There are so many different things to consider. DID, SIP, VOIP and this goes on and on. And when not fluent in english this is hard to grasp. I can communicate oraly in english after years of practicing, but techincal english like this is hard for me.

So, lets assume this:
I have asterisk running on a server., ready to configure.
I do have a broadband connection also.
All my inhouse telephones are two or some years old PSTN, connected with plain telephone cables.

What will I need to look for (sign up for) to be able to make asterisk work, so that I can make phonecalls from the old phone handset, and the calls get transferred via the broadband connection, rather then the telecoms wires.?

Can someone try to explain the difference between DID,VOIP, SIP and others I should be aware of?

What is the bare minimum I would need to setup asterisk? Once again I do not think of hardware or the asterisk server itself, but more what type of subscription/service I need to sign up for in order to make things work.

If needed I will explain even further.


#6

Hi Mixos,

Do you want to be able to stop using your old PSTN lines and have all your phone calls put through broadband and handled by Asterisk or a mixture of both?

The system I am using at home is an asterisk server with a single port digium analog FXO card in the back and a connection to broadband. My PSTN phoneline is connected striaght into the back of my analog digium card and accepts all inbound calls for me using my old dial in direct (DID) number.

My outbound calls are routed through the asterisk server over broadband to a VoIP provider (I pay a flat rate each month for local, national and international calls). Choice of VoIP provider is a personal choice. Because I’m in the UK I use IP Clouds but a search of google should show up providers in your area or ask the folks on this forum for recomendations.

I maintain the PSTN number I had pre-asterisk so if the system falls over when I’m travelling it allows my family to plug the old phone into the wall (A comprimise with my wife who rolls her eyes when I get excited about technology that always translates into extra work for her). This also allows all her friends to contact her on her old number.

MY VoIP provider lets me call contacts in the states over braodband within my monthly payment which saves me a lot of cash.
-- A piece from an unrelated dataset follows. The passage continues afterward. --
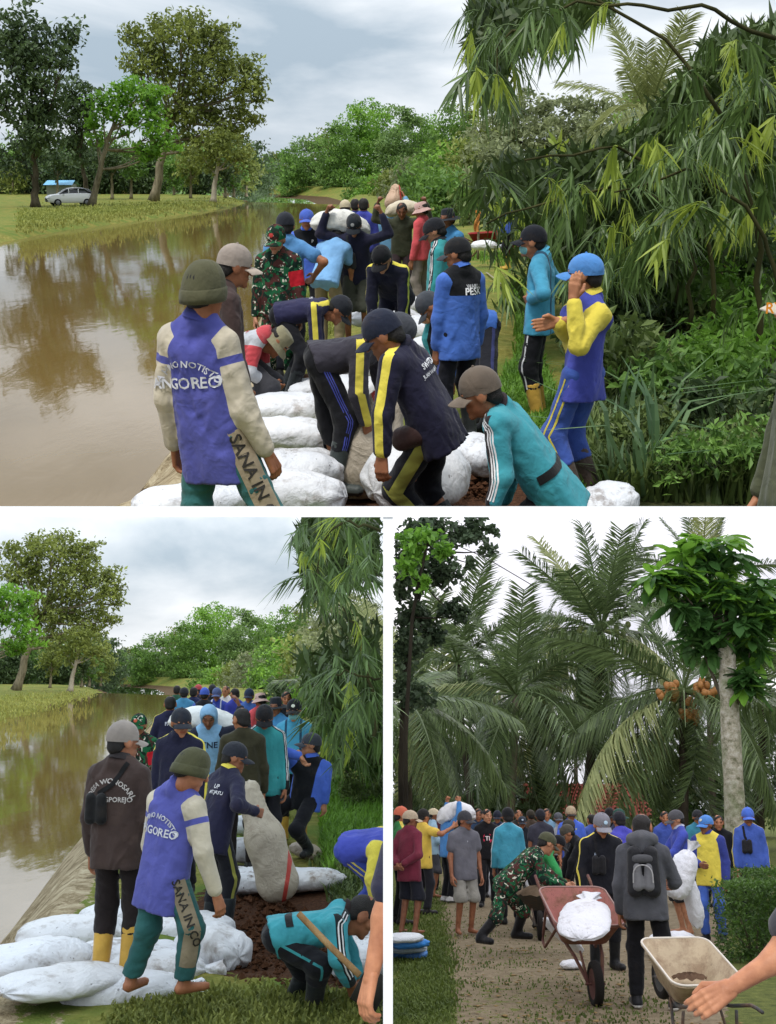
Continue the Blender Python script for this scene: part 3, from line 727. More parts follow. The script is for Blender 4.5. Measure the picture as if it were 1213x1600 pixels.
def ribbon(c, part, pts, ndir, w, col, g=None, nm='stripe', off=.008, parent='shirt'):
    """a flat band laid on a garment: points near its path, slid along -ndir onto the cloth"""
    g = g or c.shirt; pts = np.asarray(pts, float); t = np.gradient(pts, axis=0); n = np.broadcast_to(np.asarray(ndir, float), pts.shape)
    sd = np.cross(t, n); sd /= np.linalg.norm(sd, axis=1)[:, None] + 1e-9; P = []
    for u in ((-.5, 0, .5) if w < .06 else (-.5, -.3, -.1, .1, .3, .5)):
        q = pts + sd * w * u; r = np.empty_like(q)
        for i in range(len(q)): r[i] = g.project(q[i:i + 1] + n[i] * .16, n[i], .4, off)[0]
        P.append(r)
    m = MB().grid(np.array(P)); part(nm, np.concatenate(m.V), np.concatenate(m.f4), cloth(col), parent=c.parts.get(parent))
def chain(pts, n=22):
    pts = np.asarray(pts, float); L = np.concatenate([[0], np.cumsum(np.linalg.norm(np.diff(pts, axis=0), axis=1))]); t = np.linspace(0, L[-1], n)
    return np.stack([np.interp(t, L, pts[:, i]) for i in range(3)], 1)
def make_bag(c, part, kind, col):
    J, tu, tr, tf, k = c.J, c.tu, c.tr, c.tf, c.k
    if kind in ('sling_back', 'sling_front'):
        n = -tf if kind == 'sling_back' else tf; sg = -1
        o = J['pelvis'] + tu * (.20 if sg else 0) * k - tr * .10 * k * (1 if kind == 'sling_back' else -.6)
        q = c.shirt.project(np.array([o + n * .3]), n, .6, .03)[0]
        B = MB(); R = np.stack([tr, n, tu], 1); Bx = Grid([caps((-.04, 0, -.07), (-.04, 0, .07), .038, .034), caps((.04, 0, -.07), (.04, 0, .07), .038, .034)], .012, .03)
        V, Q = Bx.net(); part('bag', V @ R.T + q, Q, cloth(col, rough=.6))
        p0 = c.shirt.project(np.array([q + tu * .05]), n, .3, .01)[0]; path = chain([q + tu * .09, (q + J['neck'] + tr * .10 * k) / 2, J['neck'] + tr * .09 * k - tu * .01], 14)
        ribbon(c, part, path, n, .032, col, nm='strap', off=.012, parent='bag')
    if kind == 'backpack':
        n = -tf; o = J['pelvis'] + tu * .26 * k; q = c.shirt.project(np.array([o + n * .4]), n, .8, .05)[0]; R = np.stack([tr, n, tu], 1)
        g = Grid([caps((-.075, 0, -.16), (-.075, 0, .15), .075, .06), caps((.075, 0, -.16), (.075, 0, .15), .075, .06)], .014, .05)
        V, Q = g.net(); b = part('backpack', V @ R.T + q, Q, cloth(col, rough=.6))
        g = Grid([caps((-.05, .06, -.13), (-.05, .05, .03), .045, .035), caps((.05, .06, -.13), (.05, .05, .03), .045, .035)], .012, .04); V, Q = g.net(); part('pocket', V @ R.T + q, Q, cloth('#6c6d70'), parent=b)
        g = Grid([caps((-.06, .04, .10), (.06, .04, .10), .038, .038)], .012, .04); V, Q = g.net(); part('pocket', V @ R.T + q, Q, cloth('#4a4b4e'), parent=b)
        m = MB()
        xs = np.linspace(0, np.pi, 13); m.tube(np.stack([.085 * np.cos(xs), np.full(13, .105), -.10 + .15 * np.sin(xs) ** .5], 1) @ R.T + q, .006, 6); part('piping', np.concatenate(m.V), np.concatenate(m.f4), cloth('#9a9a9a'), parent=b)
        for sg in (-1, 1): ribbon(c, part, chain([q + tu * .14 + tr * .06 * sg, J['neck'] + tr * .09 * sg * k - tf * .09 * k]), n, .05, col, nm='strap', off=.012, parent='backpack')
    if kind == 'waist':
        o = J['pelvis'] + tu * .02 * k; q = c.shirt.project(np.array([o + tf * .1 - tr * .4 + tu * 0]), -tr, .8, .03)[0]; R = np.stack([tf, -tr, tu], 1)
        g = Grid([caps((-.06, 0, -.01), (.06, 0, -.01), .055, .055), caps((-.05, 0, .03), (.05, 0, .03), .04, .04)], .012, .03); V, Q = g.net(); part('waist_bag', V @ R.T + q, Q, cloth(col, rough=.5))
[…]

When I’m travelling in the states I can VPN onto my home network and call my family for free.

For a clear explnation of setting up simple systems with VoIP and PSTN connections I’d recomend having a look at the Nerd Vittles website. It assumes you are using *@Home but the principles are the same.

Not sure if this answers you’re question but hopefully makes life a bit easier.


#7

Really what I would like is to have a hybrid solution, keep the old PSTN, or at least one PSTN number for all three locations. The PSTN could serve as a backup if the broadband connection is lost, right?

I have looked further for VOIP providers, but I can not find any that will let me have a Greek number without charging too much. As it stands now, the two providers I found in Greece are charging serious money just for the monthly fee, and are higher on international and local calls as well then similar companies in sweden or uk.

Well, but I guess what I could do, is just to skip the greek provider, and have providers in uk, and sweden, and somehow set up asterisk to route phonecalls to my homeoffice as if it is a remote branch, yes?
When I call someone in uk from greece, I would still pay local fees, cause asterisk routes my calls over IP and via the UK VOIP, right?

Btw, I just bougth the real book on asterisk, is much better to have it paper when reading then to read the pdf. When I am done reading I will ask some more if things still are not clear.


#8

I register SIP phone in Asterisk remotely (about 160km), so Asterisk PBX isn’t so ‘short-handed’ as ‘the same switch’ zone.